§ TASK TO CARRY OUT:
Extract exactly those lines that lie between the start of the material and the line with "COL = sc.collection", including both boundary lines and no others.

[Begin INFORMATION SHOWN]

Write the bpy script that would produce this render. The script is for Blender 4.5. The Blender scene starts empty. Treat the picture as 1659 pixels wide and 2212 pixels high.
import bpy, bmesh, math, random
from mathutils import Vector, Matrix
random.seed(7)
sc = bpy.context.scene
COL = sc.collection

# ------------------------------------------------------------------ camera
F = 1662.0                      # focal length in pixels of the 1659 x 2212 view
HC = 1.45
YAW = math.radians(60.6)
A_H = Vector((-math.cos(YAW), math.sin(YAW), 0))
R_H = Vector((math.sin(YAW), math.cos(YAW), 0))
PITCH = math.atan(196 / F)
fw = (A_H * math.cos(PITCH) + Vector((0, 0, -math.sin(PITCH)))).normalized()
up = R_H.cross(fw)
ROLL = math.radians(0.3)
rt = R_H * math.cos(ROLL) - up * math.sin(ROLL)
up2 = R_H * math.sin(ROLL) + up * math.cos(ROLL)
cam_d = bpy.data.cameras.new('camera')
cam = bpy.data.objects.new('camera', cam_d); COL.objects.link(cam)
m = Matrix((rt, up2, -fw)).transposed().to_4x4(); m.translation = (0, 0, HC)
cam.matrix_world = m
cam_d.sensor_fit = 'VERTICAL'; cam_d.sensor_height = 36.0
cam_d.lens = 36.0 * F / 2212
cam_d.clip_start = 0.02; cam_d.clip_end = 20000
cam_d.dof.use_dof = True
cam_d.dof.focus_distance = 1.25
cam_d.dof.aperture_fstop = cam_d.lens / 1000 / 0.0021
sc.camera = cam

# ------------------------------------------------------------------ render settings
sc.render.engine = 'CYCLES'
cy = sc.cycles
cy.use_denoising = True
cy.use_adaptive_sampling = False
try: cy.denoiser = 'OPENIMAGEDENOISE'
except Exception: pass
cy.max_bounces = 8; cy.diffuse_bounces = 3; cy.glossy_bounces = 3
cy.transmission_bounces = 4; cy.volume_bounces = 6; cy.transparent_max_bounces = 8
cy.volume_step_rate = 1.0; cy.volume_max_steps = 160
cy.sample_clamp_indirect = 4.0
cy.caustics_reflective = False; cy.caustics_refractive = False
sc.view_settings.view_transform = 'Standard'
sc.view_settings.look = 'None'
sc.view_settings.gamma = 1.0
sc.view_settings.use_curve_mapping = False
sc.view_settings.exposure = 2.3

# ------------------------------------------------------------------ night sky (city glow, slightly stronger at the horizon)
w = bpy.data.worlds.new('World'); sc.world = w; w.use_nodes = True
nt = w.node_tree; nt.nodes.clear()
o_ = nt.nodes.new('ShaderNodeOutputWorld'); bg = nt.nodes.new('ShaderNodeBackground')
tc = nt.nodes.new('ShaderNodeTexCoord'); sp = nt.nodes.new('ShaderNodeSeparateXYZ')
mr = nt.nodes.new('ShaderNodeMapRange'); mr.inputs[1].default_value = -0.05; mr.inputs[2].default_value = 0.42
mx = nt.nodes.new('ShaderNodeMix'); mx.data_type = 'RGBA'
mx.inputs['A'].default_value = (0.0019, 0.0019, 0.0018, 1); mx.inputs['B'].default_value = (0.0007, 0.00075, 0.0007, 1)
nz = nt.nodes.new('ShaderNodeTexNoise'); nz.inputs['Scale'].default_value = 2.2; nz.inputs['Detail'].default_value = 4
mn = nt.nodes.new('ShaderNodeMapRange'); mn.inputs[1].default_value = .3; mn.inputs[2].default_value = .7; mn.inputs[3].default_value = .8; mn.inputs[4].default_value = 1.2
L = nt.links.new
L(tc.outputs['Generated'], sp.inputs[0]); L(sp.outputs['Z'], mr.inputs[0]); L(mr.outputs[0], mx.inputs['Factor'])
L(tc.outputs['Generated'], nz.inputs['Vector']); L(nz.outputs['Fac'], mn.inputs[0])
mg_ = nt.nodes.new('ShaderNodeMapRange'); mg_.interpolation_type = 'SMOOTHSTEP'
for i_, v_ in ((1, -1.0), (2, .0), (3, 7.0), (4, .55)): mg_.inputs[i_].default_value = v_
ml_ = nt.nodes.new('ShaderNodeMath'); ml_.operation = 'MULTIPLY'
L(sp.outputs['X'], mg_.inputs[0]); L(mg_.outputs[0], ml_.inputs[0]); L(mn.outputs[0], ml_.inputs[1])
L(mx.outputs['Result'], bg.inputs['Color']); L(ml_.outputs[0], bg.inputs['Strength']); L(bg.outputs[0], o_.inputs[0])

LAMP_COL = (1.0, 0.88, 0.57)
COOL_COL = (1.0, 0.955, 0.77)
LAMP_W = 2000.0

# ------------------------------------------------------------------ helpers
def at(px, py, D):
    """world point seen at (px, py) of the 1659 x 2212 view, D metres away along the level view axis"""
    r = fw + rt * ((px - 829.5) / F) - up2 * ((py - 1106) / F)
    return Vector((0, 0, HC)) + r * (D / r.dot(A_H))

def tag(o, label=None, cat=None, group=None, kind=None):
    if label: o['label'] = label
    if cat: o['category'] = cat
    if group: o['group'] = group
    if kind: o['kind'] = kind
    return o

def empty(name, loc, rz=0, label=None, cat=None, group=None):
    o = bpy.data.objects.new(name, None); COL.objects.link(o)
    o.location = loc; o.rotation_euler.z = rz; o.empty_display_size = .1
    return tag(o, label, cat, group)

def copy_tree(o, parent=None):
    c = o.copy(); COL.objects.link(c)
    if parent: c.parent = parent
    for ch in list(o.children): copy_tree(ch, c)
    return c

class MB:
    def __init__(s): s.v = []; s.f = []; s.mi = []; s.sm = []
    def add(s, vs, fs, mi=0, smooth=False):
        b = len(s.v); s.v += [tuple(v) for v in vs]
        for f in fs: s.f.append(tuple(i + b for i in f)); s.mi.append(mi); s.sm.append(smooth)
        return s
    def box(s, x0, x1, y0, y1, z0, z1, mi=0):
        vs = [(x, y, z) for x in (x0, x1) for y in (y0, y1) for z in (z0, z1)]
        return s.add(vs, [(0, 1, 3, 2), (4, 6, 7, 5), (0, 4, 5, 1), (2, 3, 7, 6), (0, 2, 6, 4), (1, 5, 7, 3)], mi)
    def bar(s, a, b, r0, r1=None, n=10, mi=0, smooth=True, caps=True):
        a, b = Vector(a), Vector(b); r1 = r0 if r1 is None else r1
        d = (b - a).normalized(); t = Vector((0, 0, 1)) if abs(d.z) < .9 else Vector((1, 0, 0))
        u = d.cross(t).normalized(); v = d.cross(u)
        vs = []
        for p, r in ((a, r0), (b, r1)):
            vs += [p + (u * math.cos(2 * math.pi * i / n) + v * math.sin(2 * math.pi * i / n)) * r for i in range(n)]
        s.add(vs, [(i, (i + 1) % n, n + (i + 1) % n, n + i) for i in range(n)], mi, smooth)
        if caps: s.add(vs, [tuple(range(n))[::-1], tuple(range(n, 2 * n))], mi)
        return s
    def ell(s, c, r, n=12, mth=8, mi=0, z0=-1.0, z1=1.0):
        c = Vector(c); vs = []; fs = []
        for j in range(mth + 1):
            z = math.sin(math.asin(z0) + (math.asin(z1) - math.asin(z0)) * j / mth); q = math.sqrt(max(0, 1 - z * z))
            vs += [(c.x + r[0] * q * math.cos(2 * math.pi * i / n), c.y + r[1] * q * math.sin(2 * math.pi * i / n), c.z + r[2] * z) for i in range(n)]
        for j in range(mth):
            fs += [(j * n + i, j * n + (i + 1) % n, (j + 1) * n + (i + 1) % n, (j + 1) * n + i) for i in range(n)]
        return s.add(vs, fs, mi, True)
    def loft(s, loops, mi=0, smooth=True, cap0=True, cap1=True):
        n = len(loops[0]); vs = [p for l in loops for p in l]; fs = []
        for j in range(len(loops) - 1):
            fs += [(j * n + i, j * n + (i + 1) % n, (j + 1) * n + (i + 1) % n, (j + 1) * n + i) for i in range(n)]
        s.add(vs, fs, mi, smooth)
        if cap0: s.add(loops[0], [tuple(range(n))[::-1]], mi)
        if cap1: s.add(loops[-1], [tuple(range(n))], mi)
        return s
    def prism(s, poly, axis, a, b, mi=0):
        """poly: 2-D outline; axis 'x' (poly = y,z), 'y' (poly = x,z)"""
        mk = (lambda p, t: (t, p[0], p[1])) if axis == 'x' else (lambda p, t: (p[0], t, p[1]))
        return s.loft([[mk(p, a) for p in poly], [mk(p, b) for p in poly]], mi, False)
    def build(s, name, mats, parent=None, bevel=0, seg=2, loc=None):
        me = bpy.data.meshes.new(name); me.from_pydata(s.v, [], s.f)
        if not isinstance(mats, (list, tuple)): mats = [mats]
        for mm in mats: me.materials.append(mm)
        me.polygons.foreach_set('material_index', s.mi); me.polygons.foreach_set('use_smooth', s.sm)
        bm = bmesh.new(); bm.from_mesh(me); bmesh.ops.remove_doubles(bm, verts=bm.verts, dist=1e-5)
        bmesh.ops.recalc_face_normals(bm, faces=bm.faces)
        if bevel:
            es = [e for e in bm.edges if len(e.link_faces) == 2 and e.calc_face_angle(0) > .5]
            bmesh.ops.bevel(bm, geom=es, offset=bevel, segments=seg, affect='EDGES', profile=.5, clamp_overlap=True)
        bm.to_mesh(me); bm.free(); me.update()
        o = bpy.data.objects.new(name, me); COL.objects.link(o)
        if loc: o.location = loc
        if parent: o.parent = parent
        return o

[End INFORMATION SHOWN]

§ EXPECTED ANSWER:
Write the bpy script that would produce this render. The script is for Blender 4.5. The Blender scene starts empty. Treat the picture as 1659 pixels wide and 2212 pixels high.
import bpy, bmesh, math, random
from mathutils import Vector, Matrix
random.seed(7)
sc = bpy.context.scene
COL = sc.collection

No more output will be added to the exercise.